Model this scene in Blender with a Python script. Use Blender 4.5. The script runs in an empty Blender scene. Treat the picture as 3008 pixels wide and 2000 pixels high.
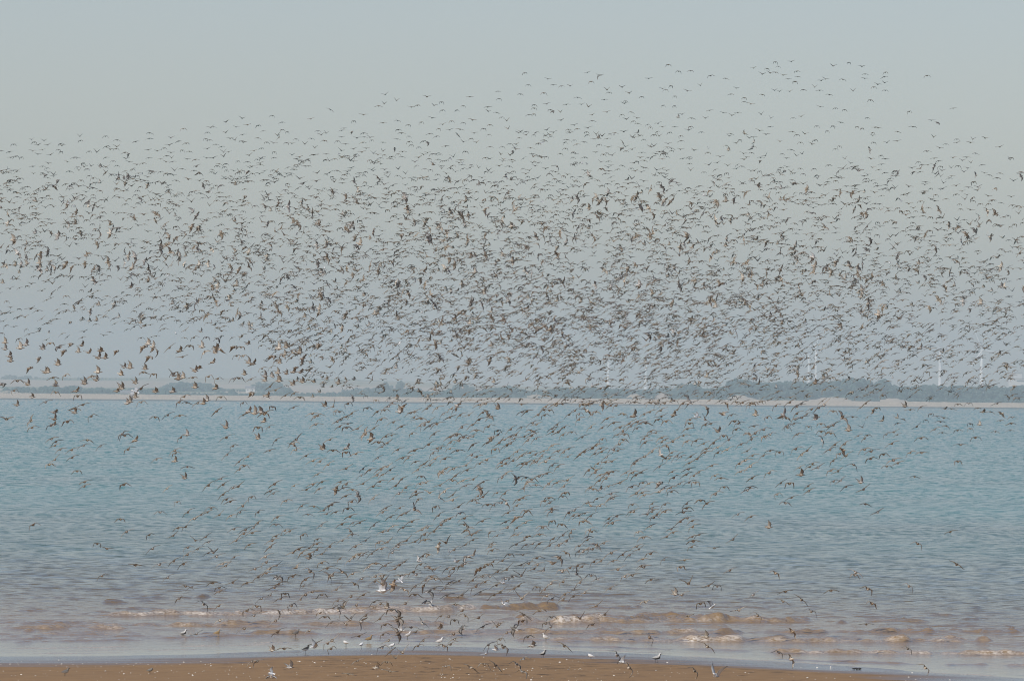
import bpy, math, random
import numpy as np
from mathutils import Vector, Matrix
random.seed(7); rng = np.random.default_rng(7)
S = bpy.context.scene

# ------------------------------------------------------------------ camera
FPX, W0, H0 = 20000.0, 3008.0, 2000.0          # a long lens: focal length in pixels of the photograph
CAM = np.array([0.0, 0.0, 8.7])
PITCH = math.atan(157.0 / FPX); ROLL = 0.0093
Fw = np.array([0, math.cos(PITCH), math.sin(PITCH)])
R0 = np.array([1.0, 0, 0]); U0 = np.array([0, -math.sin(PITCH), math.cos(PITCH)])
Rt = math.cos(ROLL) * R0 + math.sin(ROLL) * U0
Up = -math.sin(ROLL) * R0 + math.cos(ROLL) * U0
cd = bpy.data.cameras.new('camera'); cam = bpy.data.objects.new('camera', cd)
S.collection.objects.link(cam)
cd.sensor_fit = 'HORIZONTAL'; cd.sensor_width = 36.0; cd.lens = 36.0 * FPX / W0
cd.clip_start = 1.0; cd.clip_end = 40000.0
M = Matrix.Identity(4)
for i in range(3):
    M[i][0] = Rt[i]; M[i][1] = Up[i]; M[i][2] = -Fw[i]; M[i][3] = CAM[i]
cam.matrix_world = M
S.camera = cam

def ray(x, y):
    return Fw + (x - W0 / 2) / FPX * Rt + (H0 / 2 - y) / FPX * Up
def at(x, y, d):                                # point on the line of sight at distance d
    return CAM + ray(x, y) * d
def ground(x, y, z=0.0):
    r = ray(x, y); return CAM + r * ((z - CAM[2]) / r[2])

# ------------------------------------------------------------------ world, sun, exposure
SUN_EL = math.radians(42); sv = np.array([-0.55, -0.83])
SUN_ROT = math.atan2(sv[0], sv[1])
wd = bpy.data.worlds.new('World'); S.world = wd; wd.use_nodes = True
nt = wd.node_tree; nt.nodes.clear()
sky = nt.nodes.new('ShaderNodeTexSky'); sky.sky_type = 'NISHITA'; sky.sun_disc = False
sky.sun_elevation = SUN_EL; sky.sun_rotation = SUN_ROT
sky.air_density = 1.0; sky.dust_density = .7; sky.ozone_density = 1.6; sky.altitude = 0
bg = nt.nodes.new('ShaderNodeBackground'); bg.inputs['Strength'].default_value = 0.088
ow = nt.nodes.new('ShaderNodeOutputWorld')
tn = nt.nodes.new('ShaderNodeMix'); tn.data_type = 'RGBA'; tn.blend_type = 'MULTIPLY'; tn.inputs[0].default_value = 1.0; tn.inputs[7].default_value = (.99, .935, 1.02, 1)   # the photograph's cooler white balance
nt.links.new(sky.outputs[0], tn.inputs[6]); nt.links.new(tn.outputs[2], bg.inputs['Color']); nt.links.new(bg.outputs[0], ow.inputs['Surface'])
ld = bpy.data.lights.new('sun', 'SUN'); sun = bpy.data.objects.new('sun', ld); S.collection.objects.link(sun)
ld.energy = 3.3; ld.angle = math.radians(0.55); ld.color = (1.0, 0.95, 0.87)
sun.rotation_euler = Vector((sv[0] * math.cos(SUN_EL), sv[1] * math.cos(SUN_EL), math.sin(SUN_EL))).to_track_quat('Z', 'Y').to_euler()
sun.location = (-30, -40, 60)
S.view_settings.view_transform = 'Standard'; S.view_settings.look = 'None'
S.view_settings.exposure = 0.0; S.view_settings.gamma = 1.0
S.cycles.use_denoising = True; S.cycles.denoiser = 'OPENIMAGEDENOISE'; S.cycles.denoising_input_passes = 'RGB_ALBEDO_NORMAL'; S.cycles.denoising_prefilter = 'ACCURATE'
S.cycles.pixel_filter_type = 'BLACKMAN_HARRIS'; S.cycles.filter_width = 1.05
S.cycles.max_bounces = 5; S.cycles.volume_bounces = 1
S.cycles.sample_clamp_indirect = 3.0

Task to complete
From the data above, write out everything exactly except the pictures.

Answer to the task
Model this scene in Blender with a Python script. Use Blender 4.5. The script runs in an empty Blender scene. Treat the picture as 3008 pixels wide and 2000 pixels high.
import bpy, math, random
import numpy as np
from mathutils import Vector, Matrix
random.seed(7); rng = np.random.default_rng(7)
S = bpy.context.scene

# ------------------------------------------------------------------ camera
FPX, W0, H0 = 20000.0, 3008.0, 2000.0          # a long lens: focal length in pixels of the photograph
CAM = np.array([0.0, 0.0, 8.7])
PITCH = math.atan(157.0 / FPX); ROLL = 0.0093
Fw = np.array([0, math.cos(PITCH), math.sin(PITCH)])
R0 = np.array([1.0, 0, 0]); U0 = np.array([0, -math.sin(PITCH), math.cos(PITCH)])
Rt = math.cos(ROLL) * R0 + math.sin(ROLL) * U0
Up = -math.sin(ROLL) * R0 + math.cos(ROLL) * U0
cd = bpy.data.cameras.new('camera'); cam = bpy.data.objects.new('camera', cd)
S.collection.objects.link(cam)
cd.sensor_fit = 'HORIZONTAL'; cd.sensor_width = 36.0; cd.lens = 36.0 * FPX / W0
cd.clip_start = 1.0; cd.clip_end = 40000.0
M = Matrix.Identity(4)
for i in range(3):
    M[i][0] = Rt[i]; M[i][1] = Up[i]; M[i][2] = -Fw[i]; M[i][3] = CAM[i]
cam.matrix_world = M
S.camera = cam

def ray(x, y):
    return Fw + (x - W0 / 2) / FPX * Rt + (H0 / 2 - y) / FPX * Up
def at(x, y, d):                                # point on the line of sight at distance d
    return CAM + ray(x, y) * d
def ground(x, y, z=0.0):
    r = ray(x, y); return CAM + r * ((z - CAM[2]) / r[2])

# ------------------------------------------------------------------ world, sun, exposure
SUN_EL = math.radians(42); sv = np.array([-0.55, -0.83])
SUN_ROT = math.atan2(sv[0], sv[1])
wd = bpy.data.worlds.new('World'); S.world = wd; wd.use_nodes = True
nt = wd.node_tree; nt.nodes.clear()
sky = nt.nodes.new('ShaderNodeTexSky'); sky.sky_type = 'NISHITA'; sky.sun_disc = False
sky.sun_elevation = SUN_EL; sky.sun_rotation = SUN_ROT
sky.air_density = 1.0; sky.dust_density = .7; sky.ozone_density = 1.6; sky.altitude = 0
bg = nt.nodes.new('ShaderNodeBackground'); bg.inputs['Strength'].default_value = 0.088
ow = nt.nodes.new('ShaderNodeOutputWorld')
tn = nt.nodes.new('ShaderNodeMix'); tn.data_type = 'RGBA'; tn.blend_type = 'MULTIPLY'; tn.inputs[0].default_value = 1.0; tn.inputs[7].default_value = (.99, .935, 1.02, 1)   # the photograph's cooler white balance
nt.links.new(sky.outputs[0], tn.inputs[6]); nt.links.new(tn.outputs[2], bg.inputs['Color']); nt.links.new(bg.outputs[0], ow.inputs['Surface'])
ld = bpy.data.lights.new('sun', 'SUN'); sun = bpy.data.objects.new('sun', ld); S.collection.objects.link(sun)
ld.energy = 3.3; ld.angle = math.radians(0.55); ld.color = (1.0, 0.95, 0.87)
sun.rotation_euler = Vector((sv[0] * math.cos(SUN_EL), sv[1] * math.cos(SUN_EL), math.sin(SUN_EL))).to_track_quat('Z', 'Y').to_euler()
sun.location = (-30, -40, 60)
S.view_settings.view_transform = 'Standard'; S.view_settings.look = 'None'
S.view_settings.exposure = 0.0; S.view_settings.gamma = 1.0
S.cycles.use_denoising = True; S.cycles.denoiser = 'OPENIMAGEDENOISE'; S.cycles.denoising_input_passes = 'RGB_ALBEDO_NORMAL'; S.cycles.denoising_prefilter = 'ACCURATE'
S.cycles.pixel_filter_type = 'BLACKMAN_HARRIS'; S.cycles.filter_width = 1.05
S.cycles.max_bounces = 5; S.cycles.volume_bounces = 1
S.cycles.sample_clamp_indirect = 3.0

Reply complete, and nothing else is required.